What do the Irish banks need EUR 56 Bn for?

A question I’ve never heard asked nor answered is what will the Irish banks do with EUR 54 Bn? An injection of that much money into the economy would be counter-productive. Does the money go directly to bondholders / depositors? Total mortgage lending before the bubble was less than EUR 40 Bn if I recall correctly.

Interesting point. My brain is far too booze addled to answer it properly.

We seem be contemplating using long term borrowings to finance short term spending, which is surely a big no-no according to the basics of financial theory I learned at university.

Bit like using a credit car to buy a house, in other words.

It has been discussed in the Nama forum, the basic problem is that they propose give loads of money with no strings attached to property lending machines…they have no capacity to lend save 65% for property . They will still have no capacity to lend properly post bailout . eg Irish Nationwide.

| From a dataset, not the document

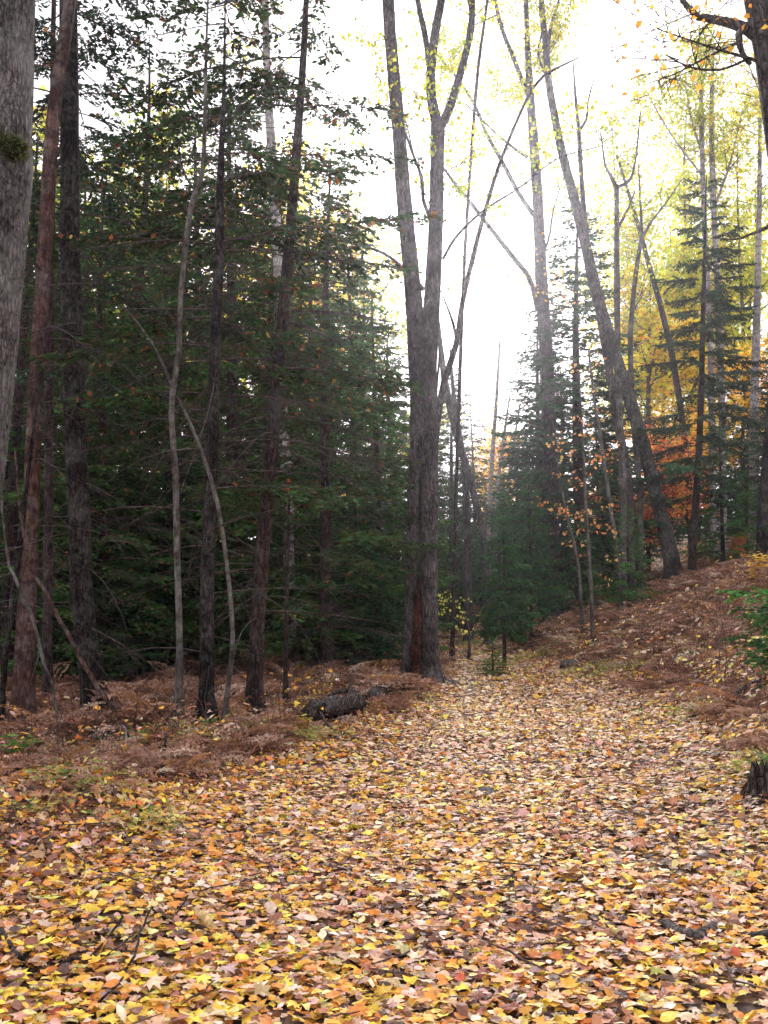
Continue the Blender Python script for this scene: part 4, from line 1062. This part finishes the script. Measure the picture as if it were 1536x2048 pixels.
stick('stick', 'dark brown stick among leaves left of the path beyond the seedlings', 'stick', [[(372, 1524, 9), (395, 1526, 10), (424, 1530, 8)]], B_LOG, 305, sides=8)
stick('stick', 'small upright broken twig curving out of the bracken edge', 'stick', [[(322, 1556, 7), (326, 1540, 7, .05), (332, 1510, 5, .18)]], B_DARK, 306, sides=7)
stick('stick', 'long thin arched twig on the leaves left of the path', 'stick', [[(300, 1570, 4), (340, 1556, 5, .04), (380, 1548, 4, .03), (415, 1552, 3)]], B_DARK, 307, sides=5)
stick('fallen_branch', 'forked dark branch lying on the leaves in the bottom left corner', 'branch',
      [[(0, 1884, 9, .03), (26, 1922, 9, .02), (60, 1950, 8), (78, 1976, 7), (118, 1994, 7), (145, 2014, 6), (188, 2022, 5), (238, 1988, 5, .02), (262, 1948, 5, .03), (284, 1892, 5, .04), (302, 1846, 4, .04), (340, 1848, 3), (388, 1796, 3, .03)],
       [(92, 1962, 6), (130, 1946, 6, .02), (170, 1938, 6, .02), (206, 1914, 5, .03), (232, 1880, 5, .03), (256, 1850, 4, .03), (300, 1846, 3)]], B_DARK, 308, sides=8)
stick('wood_chip', 'curled yellowish strip of bark on the leaves near the forked branch', 'bark strip', [[(392, 1846, 10, .04), (410, 1866, 18, .03), (432, 1880, 16, .01), (462, 1884, 7)]],
      bark('pale_bark_strip', (.22, .15, .06), (.42, .3, .13), (.55, .42, .22), ridge=.6), 309, sides=8)
stick('stick', 'short thick grey-brown piece of wood in the leaves at lower right', 'stick', [[(1322, 1858, 14), (1342, 1872, 20), (1366, 1884, 22), (1396, 1888, 24), (1430, 1876, 20)]], B_LOG, 310, sides=12)
stick('stick', 'dark half-buried wood running off the right edge beside the short thick piece', 'stick', [[(1470, 1886, 12), (1500, 1892, 18), (1560, 1886, 20)]], B_DARK, 311, sides=10)
stick('stick', 'dark stick poking in at the right edge below the stump', 'stick', [[(1506, 1622, 10), (1530, 1612, 12), (1570, 1600, 12)]], B_LOG, 312, sides=8)
stick('fallen_branch', 'long bent grey branch on the right bank under the fir bough', 'branch', [[(1444, 1432, 5), (1462, 1418, 6, .03), (1476, 1402, 7, .08), (1510, 1392, 8, .12), (1570, 1372, 9, .1)]], B_LOG, 313, sides=8)
stick('stick', 'thin pale twig higher on the right bank in the bracken', 'stick', [[(1385, 1370, 4), (1402, 1345, 4, .05), (1432, 1328, 4, .06), (1452, 1334, 3)]], B_SAP, 314, sides=5)
stick('fallen_branch', 'thin dead pole leaning from the slope toward the dark leaning trunk', 'branch', [[(1262, 1182, 4, .05), (1300, 1172, 5, .12), (1340, 1160, 4, .2)]], B_DARK, 315, sides=6)
# leaning dead stems at the left edge
def lean(label, pts, Y, barkm, seed):
    rng = np.random.default_rng(seed); P = []; R = []
    for px, py, w in pts: P.append(at(px, py, Y)); R.append(w / 2 / FPX * Y)
    P, R = resample(P, R, .1); P += rng.normal(size=P.shape) * .006
    base = P[0].copy(); base[2] = terrain(base[0], base[1]); P[0] = base - [0, 0, .03]
    g = Geo(); V, F = tubes(P, R, 7, .08, rng); g.add(V, F, 0); bare_twigs(g, P[3:], rng, 9, L=(.3, 1.0), t0=.1, r=.0035, sub=3)
    o = link('dead_sapling', g.mesh('dead_sapling', [barkm], origin=base), loc=base); tag(o, label, 'sapling')
lean('brown dead stem bent from the dark trunk foot up toward the left', [(280, 1486, 8), (220, 1410, 9), (170, 1330, 9), (120, 1240, 9), (85, 1175, 8), (62, 1140, 7), (42, 1040, 6), (30, 900, 4)], 11.2, B_RED, 321)
lean('pale curved dead stem in front of the reddish-brown trunk', [(118, 1430, 5), (98, 1350, 6), (84, 1320, 7), (72, 1260, 7), (48, 1200, 7), (28, 1150, 6), (14, 1110, 5), (4, 1000, 4)], 10.9, B_SAP, 322)
lean('dark thin stem slanting up beside the left edge, behind the pale mossy trunk', [(2, 1440, 12), (8, 1340, 12), (22, 1220, 11), (40, 1080, 10), (62, 900, 9), (78, 760, 8), (84, 640, 5)], 11.6, B_DARK, 323)

def rock(name, label, cat, px, py, w, h, m, seed):
    rng = np.random.default_rng(seed); c = hit(px, py); k = c[1] / FPX
    nu, nv = 22, 12; u = np.arange(nu) / nu * 6.283; v = np.linspace(0, math.pi, nv)
    U, Vv = np.meshgrid(u, v); ph = rng.random(6) * 6
    d = 1 + .13 * np.sin(3 * U + ph[0]) * np.sin(2 * Vv + ph[1]) + .10 * np.sin(5 * U + ph[2]) * np.sin(4 * Vv + ph[3]) + .05 * rng.normal(size=U.shape) * np.sin(Vv)
    d[:, :] = d; d[0] = d[0, 0]; d[-1] = d[-1, 0]
    X = np.stack([d * np.sin(Vv) * np.cos(U) * w / 2 * k, d * np.sin(Vv) * np.sin(U) * w / 2 * k * .9, d * np.cos(Vv) * h * .55 * k + h * .3 * k], -1).reshape(-1, 3)
    i = np.arange(nv - 1)[:, None] * nu; j = np.arange(nu)[None]; j2 = (j + 1) % nu
    F = np.stack([i + j, i + nu + j, i + nu + j2, i + j2], -1).reshape(-1, 4)
    g = Geo(); g.add(X, F, 0); o = link(name, g.mesh(name, [m]), loc=c); tag(o, label, cat); return o
M_ROCK = bark('grey_stone', (.08, .075, .075), (.18, .17, .175), (.32, .31, .32), lichen=.3, scale=2, ridge=.8)
rock('stone', 'small grey stone showing through the leaves in the middle of the path', 'stone', 972, 1592, 34, 20, M_ROCK, 401)
rock('stone', 'small bluish stone among the bracken right of the very dark trunk', 'stone', 318, 1452, 14, 10, M_ROCK, 402)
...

Anthony Leddin is correct when he says it will leave the country , he wrote the only sensible article on it

irishtimes.com/newspaper/fin … 14185.html

I can’t understand this bit. My question is: what does private sector Ireland need EUR 54 Bn for?

But we’ve got six months interest free! It’s like free money! You’d be mad not to use it! :neutral_face:

It’s not going to get it.

In the first place, the banks are losing 77 bn worth of assets. So the NAMA bonds are replacing those x% risk-weighted assets with 0% risk-weighted assets. This has presumably informed the amount paid - how much can be handed over without making the banks insolvent.

Separately there is the issue of capital ratio. As the banks will eat into their equity capital to pay for the losses (essentially, they’ve already issued profits for the rolled-up interest as dividends, so now they have a big minus in their books) they have to raise capital.

How much they raise in excess of regulatory requirement is how much new lending they are going to do. Otherwise, I believe the amount of credit offerred (and indeed demanded) by the economy will shrink for the next two years.

It boils down to this: if every individual of the state takes out a 34,000 euro mortgage to bail out the banks, they may see fit, in a moment of generosity, to advance us a few bob of a loan at punitive interest rates.

But only if we’re nice to them, we’re a sure bet, and they’re feeling generous.